Assessment of yielding core length in a tube-in-tube all steel buckling restrained brace

Several different parameters influence the amount of energy absorption, ductility, global and local buckling of buckling restrained braces. One of them is the length of the steel core in a BRB, which could have a significant influence on the overall behavior and energy dissipation of the system. Because of this property, BRBs could be utilized as a fuse in braced frames. In this study, the effects of yielding core length on story drifts, as well as, the base shear in frames using a specific type of all-steel buckling restrained brace called "buckling controlled brace”, is investigated. The gap between the core and the outer casing in this type of brace is such that provides two phases of behavior, no buckling happens in the first phase while controlled buckling deformations occur in the second phase. The results of incremental dynamic analysis in short and medium height buildings indicates that the amount of increase in the base shear due to the shortening of yielding core, becomes more significant with increasing the height of the frame.
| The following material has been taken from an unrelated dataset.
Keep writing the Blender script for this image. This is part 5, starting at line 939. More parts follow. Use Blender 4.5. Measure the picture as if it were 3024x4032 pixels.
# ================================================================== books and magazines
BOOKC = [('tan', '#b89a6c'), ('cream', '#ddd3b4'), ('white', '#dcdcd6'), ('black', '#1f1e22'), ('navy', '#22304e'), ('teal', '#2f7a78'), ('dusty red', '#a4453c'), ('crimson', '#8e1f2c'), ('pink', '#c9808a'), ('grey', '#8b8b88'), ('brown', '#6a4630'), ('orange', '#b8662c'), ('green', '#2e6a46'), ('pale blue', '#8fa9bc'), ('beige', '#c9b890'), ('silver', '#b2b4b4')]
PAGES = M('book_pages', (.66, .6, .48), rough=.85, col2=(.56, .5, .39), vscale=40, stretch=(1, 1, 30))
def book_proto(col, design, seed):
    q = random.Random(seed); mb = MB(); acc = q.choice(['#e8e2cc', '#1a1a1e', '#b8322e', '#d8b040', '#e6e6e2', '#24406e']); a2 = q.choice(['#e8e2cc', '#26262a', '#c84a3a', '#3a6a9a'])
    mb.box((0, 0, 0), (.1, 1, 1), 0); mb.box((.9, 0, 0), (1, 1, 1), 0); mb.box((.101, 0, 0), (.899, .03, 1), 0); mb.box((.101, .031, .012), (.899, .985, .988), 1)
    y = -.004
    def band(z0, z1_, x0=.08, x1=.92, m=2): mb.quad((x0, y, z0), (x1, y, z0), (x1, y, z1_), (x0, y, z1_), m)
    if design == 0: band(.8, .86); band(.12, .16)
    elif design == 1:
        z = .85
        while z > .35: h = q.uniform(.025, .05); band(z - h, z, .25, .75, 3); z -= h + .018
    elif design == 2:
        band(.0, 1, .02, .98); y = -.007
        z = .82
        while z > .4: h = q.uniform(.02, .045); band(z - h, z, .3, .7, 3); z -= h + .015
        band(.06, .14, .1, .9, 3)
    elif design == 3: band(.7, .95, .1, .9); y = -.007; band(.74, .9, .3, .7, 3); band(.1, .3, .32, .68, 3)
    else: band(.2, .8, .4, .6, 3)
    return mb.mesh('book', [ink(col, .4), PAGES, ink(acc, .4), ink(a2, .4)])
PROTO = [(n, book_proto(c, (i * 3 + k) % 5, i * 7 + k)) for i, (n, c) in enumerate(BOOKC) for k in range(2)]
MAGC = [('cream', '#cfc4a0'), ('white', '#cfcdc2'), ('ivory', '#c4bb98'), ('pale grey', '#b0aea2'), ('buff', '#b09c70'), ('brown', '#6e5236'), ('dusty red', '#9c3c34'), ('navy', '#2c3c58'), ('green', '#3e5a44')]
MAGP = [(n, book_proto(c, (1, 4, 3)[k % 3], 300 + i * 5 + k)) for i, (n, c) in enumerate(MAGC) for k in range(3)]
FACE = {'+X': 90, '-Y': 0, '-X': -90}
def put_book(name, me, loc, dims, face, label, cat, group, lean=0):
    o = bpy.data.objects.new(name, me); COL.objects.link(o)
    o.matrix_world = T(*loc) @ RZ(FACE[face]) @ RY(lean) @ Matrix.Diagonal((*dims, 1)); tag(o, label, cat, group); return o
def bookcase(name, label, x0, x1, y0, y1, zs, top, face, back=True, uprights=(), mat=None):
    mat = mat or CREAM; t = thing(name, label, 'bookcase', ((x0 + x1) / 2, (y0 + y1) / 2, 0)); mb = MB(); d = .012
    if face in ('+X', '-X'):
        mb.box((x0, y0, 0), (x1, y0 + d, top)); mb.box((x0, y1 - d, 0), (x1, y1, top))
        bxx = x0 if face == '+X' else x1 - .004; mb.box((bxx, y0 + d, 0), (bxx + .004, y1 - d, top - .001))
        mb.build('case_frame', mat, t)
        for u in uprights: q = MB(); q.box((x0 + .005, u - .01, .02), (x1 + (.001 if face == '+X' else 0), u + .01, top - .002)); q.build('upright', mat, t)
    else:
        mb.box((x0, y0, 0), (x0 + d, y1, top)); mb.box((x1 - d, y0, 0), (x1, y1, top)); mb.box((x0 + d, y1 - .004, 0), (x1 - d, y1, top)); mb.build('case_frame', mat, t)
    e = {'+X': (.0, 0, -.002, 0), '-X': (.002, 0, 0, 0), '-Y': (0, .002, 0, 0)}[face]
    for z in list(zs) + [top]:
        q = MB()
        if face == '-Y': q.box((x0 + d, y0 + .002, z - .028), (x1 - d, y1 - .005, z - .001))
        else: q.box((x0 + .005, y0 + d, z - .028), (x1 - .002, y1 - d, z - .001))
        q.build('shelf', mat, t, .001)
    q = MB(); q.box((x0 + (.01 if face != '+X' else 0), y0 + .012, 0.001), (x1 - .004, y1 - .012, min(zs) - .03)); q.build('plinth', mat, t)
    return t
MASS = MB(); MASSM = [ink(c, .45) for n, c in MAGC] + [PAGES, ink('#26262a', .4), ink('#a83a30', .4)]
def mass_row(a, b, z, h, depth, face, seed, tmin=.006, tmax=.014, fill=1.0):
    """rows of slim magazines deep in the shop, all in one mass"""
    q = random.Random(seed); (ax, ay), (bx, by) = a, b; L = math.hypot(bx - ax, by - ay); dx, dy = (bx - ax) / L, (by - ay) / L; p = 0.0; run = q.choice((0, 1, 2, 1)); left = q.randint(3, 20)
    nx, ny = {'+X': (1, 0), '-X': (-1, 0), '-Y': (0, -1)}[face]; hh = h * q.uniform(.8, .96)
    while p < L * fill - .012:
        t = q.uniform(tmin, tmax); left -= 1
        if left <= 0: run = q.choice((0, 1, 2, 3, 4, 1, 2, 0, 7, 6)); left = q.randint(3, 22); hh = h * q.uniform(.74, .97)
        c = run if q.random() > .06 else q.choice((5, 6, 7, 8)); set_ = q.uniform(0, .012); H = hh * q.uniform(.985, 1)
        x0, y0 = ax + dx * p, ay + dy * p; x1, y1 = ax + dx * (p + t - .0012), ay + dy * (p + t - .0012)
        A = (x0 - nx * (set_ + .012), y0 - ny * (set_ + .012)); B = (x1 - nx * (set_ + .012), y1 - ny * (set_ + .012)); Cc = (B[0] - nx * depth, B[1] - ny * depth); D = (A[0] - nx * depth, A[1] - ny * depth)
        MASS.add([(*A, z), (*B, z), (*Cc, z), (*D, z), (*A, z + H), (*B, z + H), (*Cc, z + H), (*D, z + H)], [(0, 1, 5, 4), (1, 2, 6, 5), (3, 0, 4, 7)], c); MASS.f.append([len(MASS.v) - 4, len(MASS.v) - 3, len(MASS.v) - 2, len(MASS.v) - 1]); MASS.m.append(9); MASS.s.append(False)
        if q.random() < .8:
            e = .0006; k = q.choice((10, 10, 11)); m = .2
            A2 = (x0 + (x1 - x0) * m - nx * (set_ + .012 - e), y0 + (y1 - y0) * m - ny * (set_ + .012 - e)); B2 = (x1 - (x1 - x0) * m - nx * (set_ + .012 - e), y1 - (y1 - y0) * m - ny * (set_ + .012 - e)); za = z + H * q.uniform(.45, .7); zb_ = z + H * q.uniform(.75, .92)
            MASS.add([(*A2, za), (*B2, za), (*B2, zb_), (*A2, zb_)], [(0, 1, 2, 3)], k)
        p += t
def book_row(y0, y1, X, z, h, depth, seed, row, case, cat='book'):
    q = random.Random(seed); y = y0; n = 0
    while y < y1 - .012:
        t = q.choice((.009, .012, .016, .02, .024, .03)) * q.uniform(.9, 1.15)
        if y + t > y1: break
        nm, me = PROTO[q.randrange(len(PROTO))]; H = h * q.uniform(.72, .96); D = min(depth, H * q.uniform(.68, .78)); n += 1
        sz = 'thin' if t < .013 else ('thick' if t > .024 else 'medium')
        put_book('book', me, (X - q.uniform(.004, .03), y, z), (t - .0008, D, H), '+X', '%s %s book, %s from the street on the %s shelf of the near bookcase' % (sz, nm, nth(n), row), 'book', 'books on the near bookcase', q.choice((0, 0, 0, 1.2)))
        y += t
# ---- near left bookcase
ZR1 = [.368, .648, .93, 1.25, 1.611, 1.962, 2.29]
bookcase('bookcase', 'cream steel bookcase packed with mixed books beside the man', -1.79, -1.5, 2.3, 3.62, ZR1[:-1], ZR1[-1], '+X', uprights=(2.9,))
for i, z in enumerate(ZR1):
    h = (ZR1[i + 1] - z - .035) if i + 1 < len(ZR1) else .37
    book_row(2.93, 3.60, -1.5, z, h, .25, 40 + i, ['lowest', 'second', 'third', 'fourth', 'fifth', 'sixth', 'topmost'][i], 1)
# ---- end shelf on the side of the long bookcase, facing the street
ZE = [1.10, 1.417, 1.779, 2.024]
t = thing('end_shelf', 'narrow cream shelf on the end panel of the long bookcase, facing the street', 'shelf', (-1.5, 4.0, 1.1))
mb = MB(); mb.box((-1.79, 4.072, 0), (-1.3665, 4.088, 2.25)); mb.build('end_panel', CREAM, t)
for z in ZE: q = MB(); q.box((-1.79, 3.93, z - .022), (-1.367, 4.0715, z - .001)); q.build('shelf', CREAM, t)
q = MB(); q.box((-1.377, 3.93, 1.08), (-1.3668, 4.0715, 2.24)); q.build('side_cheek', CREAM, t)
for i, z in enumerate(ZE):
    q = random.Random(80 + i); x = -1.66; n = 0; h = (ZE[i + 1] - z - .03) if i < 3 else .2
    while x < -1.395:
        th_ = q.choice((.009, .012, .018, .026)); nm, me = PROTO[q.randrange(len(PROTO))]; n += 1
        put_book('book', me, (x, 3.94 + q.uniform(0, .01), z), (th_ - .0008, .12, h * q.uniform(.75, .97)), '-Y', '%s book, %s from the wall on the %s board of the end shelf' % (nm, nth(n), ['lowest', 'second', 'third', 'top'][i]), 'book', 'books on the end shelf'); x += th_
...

In other words, taller buildings are more sensitive to the rigidity of bracing. Also the story shear and base shear will increase by shortening of the yielding core, and the amount of this increase in lower floors tends to be more than upper floors. Additionally by increasing the length of the yielding core and reducing the rigidity of the structure,the drift of the stories will increase and the maximum drift in short-height structures occur in upper floors, While in medium-height structures the maximum drift occurs in middle floors.